Рассуждая об этой статуе (и, заметим, не об изображениях Петра и Павла), Евсевий представляет одно из самых подробных описаний христианского образа: степень детальности здесь определенно превосходит все, что было сказано о статуях в «Жизни Константина». Неслучайно эта статуя выполнена именно из бронзы, самого благородного материала. Но удивляет также близость статуи и растения, которое, по словам автора, прикасается к подолу плаща Спасителя. Растение исцеляет все недуги и распространяет свою таинственную силу и на саму статую. Связь статуи и реликвии (или объекта, напоминающего реликвию, в роли которого здесь выступает растение) в Позднюю Античность представлялась крайне могущественной.
Но если Евсевий воздерживается от описания статуй, то на описание храмов, особенно воздвигнутых Константином, он тратит изрядное количество чернил. В этой тенденции уже прослеживается тема, которую мы находим во многих (хотя и не во всех) рассказах о строительстве церквей в позднейшие века. Основное внимание автор уделяет строительным материалам, а не находящимся внутри изображениям. Примером этого может послужить пространное описание того, что именно Константин принес в дар храму Гроба Господня: на протяжении нескольких глав Евсевий описывает полированные камни атриума, качество мраморных плиток и их сочетание с прочими элементами интерьера, крышу, двенадцать колонн (по числу апостолов), увенчанных серебряными чашами, резные двери и общее величие базилики [Евсевий 2013, VII.18; Евсевий 1852, III, 34–40]. Ни о каких изображениях не упоминается; для Евсевия важно подчеркнуть богатство и величие храма.
Здесь есть смысл вспомнить, что до наших дней дошло очень мало подробных описаний икон даже в таких знаменитых храмах, как собор Святой Софии.
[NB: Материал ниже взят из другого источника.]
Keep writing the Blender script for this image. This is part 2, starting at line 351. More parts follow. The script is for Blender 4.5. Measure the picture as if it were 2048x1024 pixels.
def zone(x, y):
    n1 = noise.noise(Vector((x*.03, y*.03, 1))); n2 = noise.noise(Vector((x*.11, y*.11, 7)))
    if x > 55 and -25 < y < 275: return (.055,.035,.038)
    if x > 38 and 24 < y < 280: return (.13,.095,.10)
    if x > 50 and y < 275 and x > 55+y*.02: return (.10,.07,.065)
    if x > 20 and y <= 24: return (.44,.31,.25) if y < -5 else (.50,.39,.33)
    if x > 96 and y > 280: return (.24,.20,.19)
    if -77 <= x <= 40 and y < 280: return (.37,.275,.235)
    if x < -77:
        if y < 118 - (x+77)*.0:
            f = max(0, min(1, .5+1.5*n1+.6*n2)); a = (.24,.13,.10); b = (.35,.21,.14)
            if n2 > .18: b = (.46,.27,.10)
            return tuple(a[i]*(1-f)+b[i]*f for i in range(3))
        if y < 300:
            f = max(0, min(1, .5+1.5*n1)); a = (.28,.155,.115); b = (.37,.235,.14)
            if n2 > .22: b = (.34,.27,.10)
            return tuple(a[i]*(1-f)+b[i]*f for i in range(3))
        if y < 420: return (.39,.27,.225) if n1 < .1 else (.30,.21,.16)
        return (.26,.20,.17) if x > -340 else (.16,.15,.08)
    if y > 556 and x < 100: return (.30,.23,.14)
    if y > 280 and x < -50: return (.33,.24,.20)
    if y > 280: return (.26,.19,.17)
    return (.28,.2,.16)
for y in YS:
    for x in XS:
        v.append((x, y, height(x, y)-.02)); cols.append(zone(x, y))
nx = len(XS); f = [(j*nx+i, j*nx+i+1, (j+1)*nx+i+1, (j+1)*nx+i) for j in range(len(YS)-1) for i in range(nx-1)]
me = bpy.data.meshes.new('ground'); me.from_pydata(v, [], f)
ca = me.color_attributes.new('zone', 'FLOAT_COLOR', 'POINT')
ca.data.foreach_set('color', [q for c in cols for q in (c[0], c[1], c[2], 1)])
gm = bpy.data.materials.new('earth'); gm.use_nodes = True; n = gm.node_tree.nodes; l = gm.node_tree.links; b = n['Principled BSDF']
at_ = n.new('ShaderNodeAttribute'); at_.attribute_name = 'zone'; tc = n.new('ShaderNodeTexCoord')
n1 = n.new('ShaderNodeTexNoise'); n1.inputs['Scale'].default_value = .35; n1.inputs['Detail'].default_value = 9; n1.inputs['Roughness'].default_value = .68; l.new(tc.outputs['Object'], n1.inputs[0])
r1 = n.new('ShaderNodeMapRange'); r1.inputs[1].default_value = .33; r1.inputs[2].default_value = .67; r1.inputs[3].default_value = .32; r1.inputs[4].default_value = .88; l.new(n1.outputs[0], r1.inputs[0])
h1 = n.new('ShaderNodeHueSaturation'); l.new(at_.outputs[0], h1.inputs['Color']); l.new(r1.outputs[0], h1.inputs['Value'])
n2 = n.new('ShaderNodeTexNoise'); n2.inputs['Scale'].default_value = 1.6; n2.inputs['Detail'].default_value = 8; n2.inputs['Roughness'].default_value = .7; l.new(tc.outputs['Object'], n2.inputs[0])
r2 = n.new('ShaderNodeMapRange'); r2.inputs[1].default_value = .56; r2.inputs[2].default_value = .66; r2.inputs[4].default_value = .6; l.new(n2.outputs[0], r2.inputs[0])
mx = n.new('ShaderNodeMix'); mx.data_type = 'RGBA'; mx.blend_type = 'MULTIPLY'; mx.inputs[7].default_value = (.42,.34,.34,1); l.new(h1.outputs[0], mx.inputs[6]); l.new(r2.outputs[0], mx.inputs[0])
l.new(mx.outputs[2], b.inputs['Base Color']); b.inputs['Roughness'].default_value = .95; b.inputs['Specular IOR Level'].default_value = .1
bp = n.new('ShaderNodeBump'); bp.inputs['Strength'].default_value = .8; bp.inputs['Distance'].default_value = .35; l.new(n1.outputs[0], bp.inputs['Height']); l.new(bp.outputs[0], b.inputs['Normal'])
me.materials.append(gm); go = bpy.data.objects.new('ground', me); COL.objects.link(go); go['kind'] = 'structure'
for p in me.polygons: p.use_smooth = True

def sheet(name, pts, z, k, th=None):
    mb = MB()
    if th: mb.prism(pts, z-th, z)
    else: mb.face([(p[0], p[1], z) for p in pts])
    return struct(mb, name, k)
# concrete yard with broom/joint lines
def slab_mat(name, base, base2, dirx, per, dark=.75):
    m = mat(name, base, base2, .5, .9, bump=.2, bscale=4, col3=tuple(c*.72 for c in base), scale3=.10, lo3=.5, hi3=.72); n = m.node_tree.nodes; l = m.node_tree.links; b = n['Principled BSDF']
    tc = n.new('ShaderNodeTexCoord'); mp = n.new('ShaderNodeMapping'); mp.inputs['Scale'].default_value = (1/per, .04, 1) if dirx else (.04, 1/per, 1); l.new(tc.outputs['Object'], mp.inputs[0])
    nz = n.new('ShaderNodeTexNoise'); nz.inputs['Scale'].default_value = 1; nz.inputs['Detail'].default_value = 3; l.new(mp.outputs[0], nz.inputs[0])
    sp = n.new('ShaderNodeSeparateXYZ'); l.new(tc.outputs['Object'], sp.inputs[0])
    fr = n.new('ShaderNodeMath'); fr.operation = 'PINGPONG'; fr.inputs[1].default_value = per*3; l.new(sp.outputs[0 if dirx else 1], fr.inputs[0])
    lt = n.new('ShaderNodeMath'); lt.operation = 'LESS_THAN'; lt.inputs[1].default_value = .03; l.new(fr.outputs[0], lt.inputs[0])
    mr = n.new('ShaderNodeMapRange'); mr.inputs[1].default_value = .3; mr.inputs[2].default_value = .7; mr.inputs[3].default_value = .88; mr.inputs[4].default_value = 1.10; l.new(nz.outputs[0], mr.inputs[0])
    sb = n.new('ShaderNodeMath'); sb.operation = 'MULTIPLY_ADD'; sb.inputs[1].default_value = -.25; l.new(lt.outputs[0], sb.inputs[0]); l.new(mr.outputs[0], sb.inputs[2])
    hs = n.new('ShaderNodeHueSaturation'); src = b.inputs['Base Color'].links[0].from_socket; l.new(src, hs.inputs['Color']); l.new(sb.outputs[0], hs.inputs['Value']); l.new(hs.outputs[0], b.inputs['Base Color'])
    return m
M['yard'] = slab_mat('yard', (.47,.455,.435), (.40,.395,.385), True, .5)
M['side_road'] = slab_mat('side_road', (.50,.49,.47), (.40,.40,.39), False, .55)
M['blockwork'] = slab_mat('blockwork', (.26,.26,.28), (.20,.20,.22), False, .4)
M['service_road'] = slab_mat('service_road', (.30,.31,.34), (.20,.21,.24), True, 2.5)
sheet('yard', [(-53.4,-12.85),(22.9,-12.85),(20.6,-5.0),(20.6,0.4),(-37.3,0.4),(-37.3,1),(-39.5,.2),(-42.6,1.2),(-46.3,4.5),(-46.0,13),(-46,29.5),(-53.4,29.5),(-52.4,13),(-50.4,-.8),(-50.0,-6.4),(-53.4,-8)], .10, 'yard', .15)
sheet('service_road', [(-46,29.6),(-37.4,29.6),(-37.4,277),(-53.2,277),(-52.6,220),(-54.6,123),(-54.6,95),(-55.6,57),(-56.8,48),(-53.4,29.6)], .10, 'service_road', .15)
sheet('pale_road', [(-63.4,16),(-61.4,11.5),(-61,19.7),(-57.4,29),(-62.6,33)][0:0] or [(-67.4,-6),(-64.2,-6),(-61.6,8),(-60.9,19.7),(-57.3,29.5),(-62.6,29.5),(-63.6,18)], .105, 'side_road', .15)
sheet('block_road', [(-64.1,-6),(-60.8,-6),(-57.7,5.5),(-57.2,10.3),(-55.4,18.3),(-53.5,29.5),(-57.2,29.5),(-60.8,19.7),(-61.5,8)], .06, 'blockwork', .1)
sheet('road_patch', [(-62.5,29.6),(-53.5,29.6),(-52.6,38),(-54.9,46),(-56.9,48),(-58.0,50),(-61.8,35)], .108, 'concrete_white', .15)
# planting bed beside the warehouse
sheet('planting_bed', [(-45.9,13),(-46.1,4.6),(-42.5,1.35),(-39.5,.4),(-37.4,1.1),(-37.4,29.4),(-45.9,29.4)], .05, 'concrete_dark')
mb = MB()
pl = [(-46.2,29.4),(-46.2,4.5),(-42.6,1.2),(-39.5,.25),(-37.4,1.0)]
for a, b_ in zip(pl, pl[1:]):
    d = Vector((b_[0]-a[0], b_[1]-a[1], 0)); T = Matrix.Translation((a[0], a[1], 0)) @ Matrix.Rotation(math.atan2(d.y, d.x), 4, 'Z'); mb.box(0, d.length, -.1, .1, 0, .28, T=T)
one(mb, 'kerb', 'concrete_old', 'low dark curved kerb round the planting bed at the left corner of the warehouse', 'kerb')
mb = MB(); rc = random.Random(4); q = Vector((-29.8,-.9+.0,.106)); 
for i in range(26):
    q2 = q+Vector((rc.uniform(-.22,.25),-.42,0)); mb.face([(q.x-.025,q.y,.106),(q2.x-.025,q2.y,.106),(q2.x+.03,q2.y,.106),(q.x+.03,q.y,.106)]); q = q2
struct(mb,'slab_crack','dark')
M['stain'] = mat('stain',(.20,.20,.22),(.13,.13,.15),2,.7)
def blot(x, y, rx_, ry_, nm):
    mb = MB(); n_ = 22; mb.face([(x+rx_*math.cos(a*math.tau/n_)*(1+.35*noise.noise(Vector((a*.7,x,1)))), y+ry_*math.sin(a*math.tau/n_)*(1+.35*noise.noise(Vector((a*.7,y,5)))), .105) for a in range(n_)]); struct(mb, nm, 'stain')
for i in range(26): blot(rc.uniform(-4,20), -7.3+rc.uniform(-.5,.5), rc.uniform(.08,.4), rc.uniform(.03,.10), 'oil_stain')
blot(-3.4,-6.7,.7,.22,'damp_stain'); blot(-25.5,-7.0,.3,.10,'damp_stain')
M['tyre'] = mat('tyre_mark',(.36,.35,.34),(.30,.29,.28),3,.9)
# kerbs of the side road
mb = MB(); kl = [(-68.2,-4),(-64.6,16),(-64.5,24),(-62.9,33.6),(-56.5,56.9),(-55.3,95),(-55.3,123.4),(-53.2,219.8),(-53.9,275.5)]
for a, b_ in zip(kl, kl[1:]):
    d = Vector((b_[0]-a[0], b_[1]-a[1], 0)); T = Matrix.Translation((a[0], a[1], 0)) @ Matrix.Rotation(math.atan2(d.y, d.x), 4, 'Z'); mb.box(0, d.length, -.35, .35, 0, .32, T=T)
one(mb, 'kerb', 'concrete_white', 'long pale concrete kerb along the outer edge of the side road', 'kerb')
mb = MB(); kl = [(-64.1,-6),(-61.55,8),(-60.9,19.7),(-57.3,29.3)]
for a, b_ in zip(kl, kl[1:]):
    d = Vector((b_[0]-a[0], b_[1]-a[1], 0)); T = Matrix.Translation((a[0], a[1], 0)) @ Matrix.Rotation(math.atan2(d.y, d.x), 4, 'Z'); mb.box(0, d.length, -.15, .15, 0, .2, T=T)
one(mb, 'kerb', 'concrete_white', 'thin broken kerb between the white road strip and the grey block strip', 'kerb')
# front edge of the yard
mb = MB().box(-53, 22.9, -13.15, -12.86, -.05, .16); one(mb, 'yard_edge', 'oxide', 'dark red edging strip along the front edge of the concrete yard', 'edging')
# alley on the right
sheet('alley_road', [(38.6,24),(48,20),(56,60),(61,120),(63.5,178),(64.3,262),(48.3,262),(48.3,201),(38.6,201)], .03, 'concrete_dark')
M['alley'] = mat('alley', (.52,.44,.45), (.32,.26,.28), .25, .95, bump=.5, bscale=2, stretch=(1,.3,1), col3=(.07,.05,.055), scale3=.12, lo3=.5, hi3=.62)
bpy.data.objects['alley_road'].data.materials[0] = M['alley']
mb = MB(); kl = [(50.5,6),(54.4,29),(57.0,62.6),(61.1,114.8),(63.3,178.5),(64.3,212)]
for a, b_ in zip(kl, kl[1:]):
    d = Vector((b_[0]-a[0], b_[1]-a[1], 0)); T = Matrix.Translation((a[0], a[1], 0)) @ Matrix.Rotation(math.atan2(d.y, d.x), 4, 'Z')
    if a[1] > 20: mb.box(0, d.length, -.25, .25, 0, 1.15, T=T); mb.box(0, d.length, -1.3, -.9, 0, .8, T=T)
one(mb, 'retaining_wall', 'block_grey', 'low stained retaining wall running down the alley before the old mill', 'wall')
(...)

Это, разумеется, не означает, что в храме вообще не было икон (разумеется, были). Как указывает Рут Уэбб, итинерарии, составленные для таких церквей, были крайне сложными – и это одна из причин, почему сохранившиеся описания имеют такую беспорядочную природу [Webb 1999: 67]. Я имею в виду, что внимание человека, оказавшегося внутри базилики, иногда специально обращалось не к изображениям, а к другим объектам.
Однако существует специфически христианский объект, не являющийся строительным элементом (таким, как колонны, арки, плиты и т. д.), который все-таки упоминается в «Жизни Константина» и некоторых других текстах, – это реликвии. Неудивительно, учитывая, что именно они, а не иконы на протяжении столетий служили залогом безопасности города. Интересно, что в ранний период жители Константинополя считали своим защитным талисманом, наряду с частицами Святого Креста, статую и колонну Константина, а также палладион, который был якобы захоронен под колонной [Wisniecki 2019: 68].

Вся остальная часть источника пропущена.